Kittredge was born in Boston in 1860. His father, Edward "Kit" Lyman Kittredge, had participated in the California Gold Rush of 1849, been shipwrecked, and had walked 700 miles across the desert before returning to Boston to marry a widow, Mrs. Deborah Lewis Benson, and start a family. Their precocious and bookish son George attended The Roxbury Latin School, which then had about 100 pupils. George consistently led his class in marks and won a scholarship to Harvard, which he entered in 1878. As a Freshman, he lived at home in Boston and walked to Harvard every day to save money. In his Freshman year, Kittredge came in second in his class of 181 to mathematician Frank Nelson Cole, but in Sophomore, Junior, and Senior years he was first, garnering highest honors in his chosen field of classics.

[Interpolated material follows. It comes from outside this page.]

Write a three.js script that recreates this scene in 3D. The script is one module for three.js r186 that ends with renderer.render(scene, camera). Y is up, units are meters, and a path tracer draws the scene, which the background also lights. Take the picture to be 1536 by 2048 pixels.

While at Harvard Kittredge also joined several clubs and societies, wrote light verse, and won numerous consecutive Bowdoin prizes for his essays and translations, including one from English into Attic Greek. He also became a member of the editorial board of the Harvard Advocate. In 1881 Kittredge was the prompter and pronunciation coach in a celebrated theatrical performance by undergraduates of Sophocles's Oedipus the King in the original Greek that was attended by Ralph Waldo Emerson, Julia Ward Howe, William Dean Howells, Charles Eliot Norton, Henry Wadsworth Longfellow, and classicist B. L. Gildersleeve of Johns Hopkins University among other luminaries. As an undergraduate, Kittredge also read widely outside of class, and became known as a witty after dinner speaker. In 1882, he was elected Ivy Orator (chosen to deliver a humorous speech) of his graduating class. Graduating with Kittredge that year was Owen Wister, author of the first Western novel, The Virginian.